Your Virtual Front Page, Tuesday, September 10, 2013

Interesting thing about this page — the top three stories are the very different takes on the Syria story, from three major news outlets. Each is the lede story at that paper’s site. You don’t often get such widely varying, blind-men-describing-the-elephant descriptions of a major news story to this extent. But this is a particularly complex story, that’s rapidly developing in many important directions:

  1. U.S. and Allies to Explore U.N. Path to Secure Chemical Arms (NYT) — So, the main thing to know is that we’re working toward consensus.
  2. Syria Admits It Possesses Chemical Weapons  (WSJ) — Yeah, that would definitely be the clear lede, if all this other stuff weren’t going on. Meanwhile, you might want to read the sidebar, about how Syria views the latest diplomatic developments as a “victory.”
  3. Russia balks at French plan for U.N. resolution (WashPost) — Wow. A whole other story from the other two. As I said, you don’t often see editors go in this many directions.
  4. Group backing strong-mayor vote says it has the signatures (thestate.com) — I mentioned this earlier.
  5. Four convicted for Delhi gang rape (BBC) — Good. Now let’s see what kind of sentence they get.
  6. Apple Unveils New iPhones — One Innovative, One Cheap (NPR) — I can’t wait to see ’em. No, really — I can’t wait. Gimme. One for each hand. 🙂

11 thoughts on “Your Virtual Front Page, Tuesday, September 10, 2013

    1. Doug Ross

      From the NY Post:

      The Revs. Jackson and Sharpton “give me the creeps,” Kennedy writes in a July 5 entry.
      “Al Sharpton has done more damage to the black cause than [segregationist Alabama Gov.] George Wallace. He has suffocated the decent black leaders in New York,” he says. “His transparent venal blackmail and extortion schemes taint all black leadership.”
      Rev. Al Sharpton gave Robert F. Kennedy Jr. “the creeps,” he wrote in his diary.
      He goes on to call Sharpton a “buffoon” who has never escaped the “stench” of his advocacy for Tawana Brawley, the black Dutchess County teen who fabricated a story about six white men raping her in 1987. Kennedy said that he couldn’t forget the Brawley episode.
      He writes that Jesse Jackson has “a desperate and destructive addiction to publicity.”
      He recalls that Jackson, at labor leader Cesar Chavez’s funeral, pushed “Cesar’s friends and family out of the way to make himself lead pall bearer.”
      “I feel like with Jesse, it’s all about Jesse,” Kennedy writes.
      “His love affair with [Nation of Islam leader] Louis Farrakhan and his Jewish xenophobia are also unforgivable,” Kennedy adds.
      “I feel dirty around him, and I feel like I’m being used. I feel like with Jesse, it’s all about Jesse.”

  1. Doug Ross

    If Assad did what the White House is claiming he did, how can they do anything BUT do everything to take him out? How does he get a “Get Out Of Jail” free card courtesy of Putin?

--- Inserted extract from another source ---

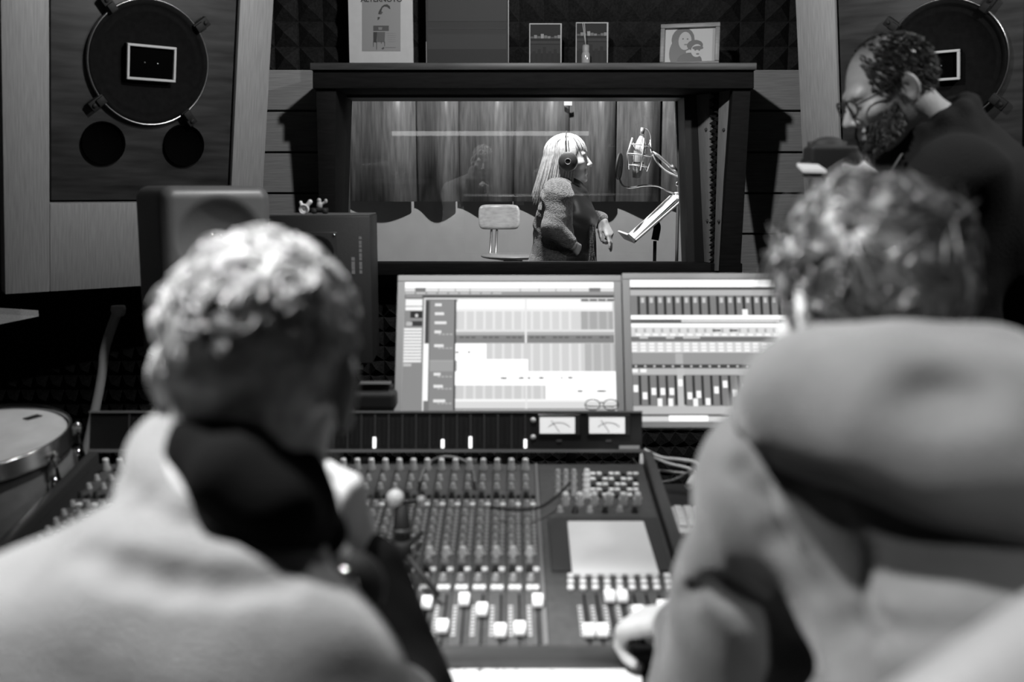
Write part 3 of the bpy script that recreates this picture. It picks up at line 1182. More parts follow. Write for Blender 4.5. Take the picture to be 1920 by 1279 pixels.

    1. Brad Warthen Post author

      Indeed. We most assuredly should take him out. This current diplomatic initiative is great, if all we care about is the chemical weapons. But it still leaves in power a guy who’s oppressing his people. It still leaves 100,000 people dead, and more to come.

      1. FParker

        Not our problem. If we intervene, and they retaliate and do harm in the United States it suddenly becomes our problem. We have enough problems in this country without going and looking for more. It’s a civil war, it’s for them to fight. Sucker punching them and running away (which is what Obama wants to do) does nothing more than get us involved.

      2. Phillip

        “a guy who’s oppressing his people”— I think it would be more accurate to say he’s oppressing “some” of his people. There is a significant swath of Syrian society that supports the Assad regime, or at least prefers it to the alternative. It’s always important to remember that this is a civil war, not just between Assad the person and the forces opposed to him, but between multiple factions in Syrian society. “Taking him out” might satisfy our quest for a kind of justice for his horrible crimes, but would not change the realities of the divisions in the society.

  2. FParker

    The City of Columbia to spend $751 million to upgrade the city’s sewer system. Get ready folks, you’re water bill is about to double.

    1. Silence

      FP – but yet they continue to siphon off water & sewer “profits” to fund other city activities. Makes you wonder if those were actually profits at all.

      1. Doug Ross

        There are no “profits”, there are only slush funds.

        I wonder if the heavy rains this summer have reduced revenues for the water department? I know my bill for August was $100 less than last year due to reduced need for watering the lawn.